I've been trying to get my Christmas shopping done in great part but so far I've only gotten some minor things... I have a few ideas for Mom this year, and am wondering if my siblings would like to take part... Maybe I'll send out an email about that.

Randy has had me babysitting a lot this semester which certainly made me a lot more stressed... I think they are going to have to pay someone next semester because I can't see myself surviving senior seminar like this. I haven't gotten to participate in a single club this past year because two or three nights a week, I am at his house. I sympathize with their plight, but I don't feel capable of being the solution. Plus, the fact that I am always there along with my intense school schedule means I don't get to work very often and so I have hardly any money... another stress factor.

I think I could be okay if I could just pass all my classes and come up with some free time. I know that next fall I am going to be more stressed than at any other time in my life and I don't want the entire next 8-9 months leading up to it to be bad, too.

The good news is I'm trying to be positive. And while I'm in pain this week, I am enjoying the time away from school and everyone. I just hope my jaws will work for Thanksgiving!

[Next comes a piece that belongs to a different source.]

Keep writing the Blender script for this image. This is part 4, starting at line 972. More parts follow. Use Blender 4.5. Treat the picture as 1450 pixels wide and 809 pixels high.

Sunday, September 10, 2006

Blogger.com is driving me crazy.

First off, my sister has updated her journal but I can't see it on my computer. If I go to work, I can see it on that computer (when I'm not supposed to be blogging) but not here... gah!

And now my French professor wants us to have a blog on this website to do our French journals. I created one with no problem, only now it won't let me sign into that one. Blah. Stupid technology.

School is crazy. I think I'm going to be pretty exhausted come December.

I didn't geta nything accomplished this weekend but it was pretty good. Got to have pie and drinks with my friend who just turned 22 Friday night, then did laundry and watched movies last night.

Tonight I get to go back to work... woooo. But it's okay, I could use the moolah.

Boring Angie signing off now.

Sunday, July 16, 2006

My color is not my soul

I leave for California on the 25th. I am super excited.

http://www.slostateparks.com/montana_de_oro/default.asp

That's where I will be camping for three days. The group is going to be smaller than originally planned but it still will be fun. There will be two girls from Hollins, plus a bunch of kids from California and my best friend's parents, aunt, and cousins.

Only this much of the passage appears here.